Another solid 30p buy from the Barbican Library’s overstock titles. On its cover it has a line from its Herald’s review saying “If you have never read Auster before … this is the place to start”. True that. The issue, however, is that if you have read plenty of Auster before, this is quite far from being a particularly original work.

Sure, it’s beautifully written like all of Auster’s novels, and it’s also gripping and nerve-wrecking as only his stories can be, but everything in it has already been seen: the Sisyphean task of reorganizing phone books reminds the reader of the wall of The Music of Chance, the inability of a writer to proceed with his work is, well, just like pretty much every other novel Auster has ever written, the importance of colours (like team Blue) echoes The New York Trilogy, and both the in-house aggression and Nick’s story within the story and his slow but inevitable death look very much like scenes and anecdotes taken from Smoke.

This remains a really good read, and, I agree, it would be a great introduction to Auster’s world, but it’s not exactly ground-breaking. To give credit where credit is due, however, the little side-stories that the author develops in his page-long footnotes are truly great. 

Sunday, 20 March 2016

Caos Calmo – Sandro Veronesi




I found a hardback edition of this Italian best-seller in the foreign-language section of Waterstones for 1£ - a few more finds like these and my National Book Tokens will last me a lifetime...
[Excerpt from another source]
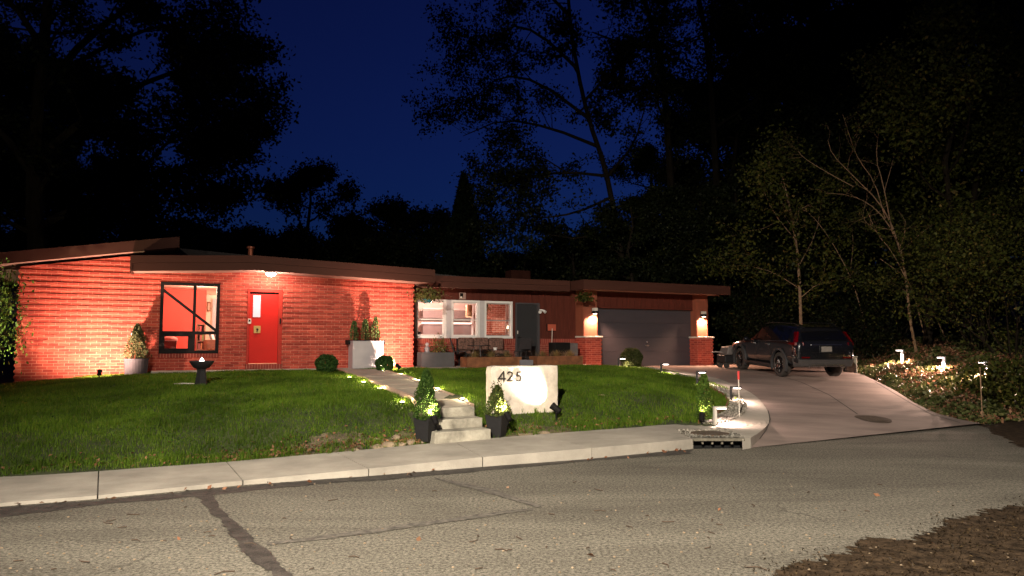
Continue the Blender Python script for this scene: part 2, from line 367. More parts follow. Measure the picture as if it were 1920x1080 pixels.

This novel is beautifully banal. Obviously everyone has a different way of dealing with the death of a lover. Obviously children are extremely resourceful. Obviously all families, even the ones that look picture-perfect from the outside, are messed up in one way or another (well, except for mine!). Obviously corporate greed is evil. Obviously people have their secrets.

And yet, for all its banality (and the dullness of many of its cultural reference-points), this book is extremely well-written and remarkably enjoyable.

That said, I would have preferred if the main character hadn’t started thinking that his dead lover was sending him post-mortem messages through Thom Yorke’s voice...

Saturday, 19 March 2016

The Master of Petersburg – J.M. Coetzee



A book I had never heard of and that I picked up among the remainders in the holy Waterstones on Torrington Place because a) it was cheap, b) I have plenty of money from the National Book Tokens to spend (thanks to a particularly thoughtful boss), c) I loved Disgrace by Coetzee, d) I loved Dostoevsky’s Demons.

The thing is, I liked the idea of the novel way more than I liked the novel itself. I found Coetzee’s usually wonderful prose too cumbersome here (of course, he has to give voice to Dostoevsky!), felt that all the characters (including Dostoevsky himself) were rather uninteresting, and just struggled with those 200-odd pages of divagations on life and death.

Clearly this book has made me want to read more Dostoevsky (which I probably will during the Easter holiday – I need to do it outside of term-time otherwise I won’t be able to focus sufficiently to understand his deep message, or even just the Russian names!), but to me it was just a novel with great premises and a (predictably) underwhelming development.